(Stored dataset items)
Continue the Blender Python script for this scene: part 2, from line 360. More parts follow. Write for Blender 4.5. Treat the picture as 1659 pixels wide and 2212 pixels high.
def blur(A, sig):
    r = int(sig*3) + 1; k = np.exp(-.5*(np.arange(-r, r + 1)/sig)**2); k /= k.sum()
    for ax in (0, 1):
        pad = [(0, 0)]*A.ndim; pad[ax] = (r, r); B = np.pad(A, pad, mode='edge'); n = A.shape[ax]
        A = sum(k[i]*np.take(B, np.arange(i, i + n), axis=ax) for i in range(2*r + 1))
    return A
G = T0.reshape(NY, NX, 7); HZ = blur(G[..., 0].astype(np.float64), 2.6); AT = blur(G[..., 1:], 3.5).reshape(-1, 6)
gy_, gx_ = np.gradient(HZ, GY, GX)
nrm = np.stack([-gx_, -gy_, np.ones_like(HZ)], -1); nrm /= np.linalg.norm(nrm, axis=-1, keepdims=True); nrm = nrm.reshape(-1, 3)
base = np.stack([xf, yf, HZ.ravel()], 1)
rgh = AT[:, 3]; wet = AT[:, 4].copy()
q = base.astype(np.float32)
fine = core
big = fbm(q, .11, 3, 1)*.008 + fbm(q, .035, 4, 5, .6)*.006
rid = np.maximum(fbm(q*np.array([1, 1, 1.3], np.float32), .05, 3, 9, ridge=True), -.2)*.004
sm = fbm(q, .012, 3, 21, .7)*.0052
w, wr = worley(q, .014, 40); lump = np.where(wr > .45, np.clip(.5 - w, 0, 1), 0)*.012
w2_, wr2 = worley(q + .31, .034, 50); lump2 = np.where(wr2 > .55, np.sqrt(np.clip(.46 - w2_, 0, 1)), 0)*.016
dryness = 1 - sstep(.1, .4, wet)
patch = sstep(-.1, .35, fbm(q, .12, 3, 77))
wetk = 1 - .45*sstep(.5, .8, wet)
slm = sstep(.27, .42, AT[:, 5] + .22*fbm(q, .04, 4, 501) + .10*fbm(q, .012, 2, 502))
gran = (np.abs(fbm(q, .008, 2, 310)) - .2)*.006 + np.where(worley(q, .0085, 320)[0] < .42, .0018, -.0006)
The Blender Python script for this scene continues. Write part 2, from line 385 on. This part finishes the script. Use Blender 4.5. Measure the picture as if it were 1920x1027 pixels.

* _THE REQUEST_:
Produce a verbatim transcription of the entries above.

* _RIGHT ANSWER_:
Continue the Blender Python script for this scene: part 2, from line 360. More parts follow. Write for Blender 4.5. Treat the picture as 1659 pixels wide and 2212 pixels high.
def blur(A, sig):
    r = int(sig*3) + 1; k = np.exp(-.5*(np.arange(-r, r + 1)/sig)**2); k /= k.sum()
    for ax in (0, 1):
        pad = [(0, 0)]*A.ndim; pad[ax] = (r, r); B = np.pad(A, pad, mode='edge'); n = A.shape[ax]
        A = sum(k[i]*np.take(B, np.arange(i, i + n), axis=ax) for i in range(2*r + 1))
    return A
G = T0.reshape(NY, NX, 7); HZ = blur(G[..., 0].astype(np.float64), 2.6); AT = blur(G[..., 1:], 3.5).reshape(-1, 6)
gy_, gx_ = np.gradient(HZ, GY, GX)
nrm = np.stack([-gx_, -gy_, np.ones_like(HZ)], -1); nrm /= np.linalg.norm(nrm, axis=-1, keepdims=True); nrm = nrm.reshape(-1, 3)
base = np.stack([xf, yf, HZ.ravel()], 1)
rgh = AT[:, 3]; wet = AT[:, 4].copy()
q = base.astype(np.float32)
fine = core
big = fbm(q, .11, 3, 1)*.008 + fbm(q, .035, 4, 5, .6)*.006
rid = np.maximum(fbm(q*np.array([1, 1, 1.3], np.float32), .05, 3, 9, ridge=True), -.2)*.004
sm = fbm(q, .012, 3, 21, .7)*.0052
w, wr = worley(q, .014, 40); lump = np.where(wr > .45, np.clip(.5 - w, 0, 1), 0)*.012
w2_, wr2 = worley(q + .31, .034, 50); lump2 = np.where(wr2 > .55, np.sqrt(np.clip(.46 - w2_, 0, 1)), 0)*.016
dryness = 1 - sstep(.1, .4, wet)
patch = sstep(-.1, .35, fbm(q, .12, 3, 77))
wetk = 1 - .45*sstep(.5, .8, wet)
slm = sstep(.27, .42, AT[:, 5] + .22*fbm(q, .04, 4, 501) + .10*fbm(q, .012, 2, 502))
gran = (np.abs(fbm(q, .008, 2, 310)) - .2)*.006 + np.where(worley(q, .0085, 320)[0] < .42, .0018, -.0006)
The Blender Python script for this scene continues. Write part 2, from line 385 on. This part finishes the script. Use Blender 4.5. Measure the picture as if it were 1920x1027 pixels.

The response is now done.